The price results are further a consequence of our modeling assumptions: The expansion of intra-regional transmission masks price variability related to local congestion, while the assumed high VRE penetrations in neighboring regions limit price mitigation due to exports and imports. Changes in our fuel price assumptions (e.g., natural gas relative to coal) would impact the merit order curve and could lead to a different optimal generator portfolio with different flexibility and ramping characteristics. Altered load profiles (such as mass deployment of electric vehicles with price-responsive charge management) would affect our diurnal price profiles. Differences in the absolute load level forecast that do not affect the load shape (e.g., due to better energy efficiency performance or less energy-intensive economic growth) would likely have less of an impact, as the generator portfolio would adjust with the retirement of some marginal plants. Because researchers only considered a single exemplary year of 2030, inter-annual variation (that may include stronger cold-spells with high heating demands, droughts with less hydro-power availability, or heat waves with large additional cooling loads) and a further evolution of the electric system beyond 2030 are not captured by our analysis.

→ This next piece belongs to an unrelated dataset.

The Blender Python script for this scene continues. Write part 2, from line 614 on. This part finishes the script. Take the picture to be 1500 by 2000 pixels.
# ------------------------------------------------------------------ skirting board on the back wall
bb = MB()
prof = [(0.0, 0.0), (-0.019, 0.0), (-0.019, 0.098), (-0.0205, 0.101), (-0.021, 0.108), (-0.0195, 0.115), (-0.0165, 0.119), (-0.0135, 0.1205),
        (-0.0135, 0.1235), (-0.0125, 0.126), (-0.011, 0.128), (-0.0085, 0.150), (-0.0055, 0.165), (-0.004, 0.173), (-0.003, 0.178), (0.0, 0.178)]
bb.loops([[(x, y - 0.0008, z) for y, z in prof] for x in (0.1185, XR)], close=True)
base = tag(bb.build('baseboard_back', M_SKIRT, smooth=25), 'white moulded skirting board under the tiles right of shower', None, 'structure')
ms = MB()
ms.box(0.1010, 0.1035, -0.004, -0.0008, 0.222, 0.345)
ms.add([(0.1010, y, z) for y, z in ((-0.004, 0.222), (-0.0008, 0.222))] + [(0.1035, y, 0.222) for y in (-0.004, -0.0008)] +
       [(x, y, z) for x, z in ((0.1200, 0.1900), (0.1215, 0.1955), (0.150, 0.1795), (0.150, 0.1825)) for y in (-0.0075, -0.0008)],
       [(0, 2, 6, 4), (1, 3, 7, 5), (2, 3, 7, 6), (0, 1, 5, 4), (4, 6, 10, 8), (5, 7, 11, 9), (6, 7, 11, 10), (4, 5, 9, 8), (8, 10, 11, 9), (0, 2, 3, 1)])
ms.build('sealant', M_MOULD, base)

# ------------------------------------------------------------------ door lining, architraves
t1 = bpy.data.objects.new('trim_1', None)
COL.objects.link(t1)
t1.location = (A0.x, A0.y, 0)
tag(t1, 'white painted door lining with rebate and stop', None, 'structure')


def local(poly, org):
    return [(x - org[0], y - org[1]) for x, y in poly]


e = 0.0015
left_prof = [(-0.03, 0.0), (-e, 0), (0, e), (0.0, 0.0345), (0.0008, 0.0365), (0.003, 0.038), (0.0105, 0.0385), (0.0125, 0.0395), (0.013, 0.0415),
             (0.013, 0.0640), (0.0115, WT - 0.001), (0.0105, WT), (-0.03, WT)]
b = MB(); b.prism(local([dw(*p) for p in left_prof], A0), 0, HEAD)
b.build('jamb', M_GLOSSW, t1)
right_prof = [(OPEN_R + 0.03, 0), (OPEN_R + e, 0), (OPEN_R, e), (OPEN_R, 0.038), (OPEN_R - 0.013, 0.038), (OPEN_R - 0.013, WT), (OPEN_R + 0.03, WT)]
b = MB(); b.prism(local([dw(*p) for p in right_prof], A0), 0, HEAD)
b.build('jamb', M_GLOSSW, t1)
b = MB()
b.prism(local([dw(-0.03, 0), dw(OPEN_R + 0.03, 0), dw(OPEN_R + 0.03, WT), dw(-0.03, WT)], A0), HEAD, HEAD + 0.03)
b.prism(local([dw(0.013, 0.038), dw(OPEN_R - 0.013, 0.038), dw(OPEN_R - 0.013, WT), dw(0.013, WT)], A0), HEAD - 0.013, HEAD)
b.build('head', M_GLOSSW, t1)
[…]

Despite these limitations, the study found that electric systems with large shares of VRE penetration will see profound changes in average electricity prices, diurnal price patterns, and price volatility that should be considered in decisions related to long-lasting assets. This paper qualitatively highlighted some of the possible impacts on other demand- and supply-side decisions.

While the decision-making processes and considerations may differ between regulated and de-regulated regions of the country, analysis of the marginal value of different resources can be informative in either case. As such, these simulated wholesale prices can provide a foundation for quantitative evaluations to explore how various demand- and supply-side decisions might be affected by changes in the future electricity supply mix.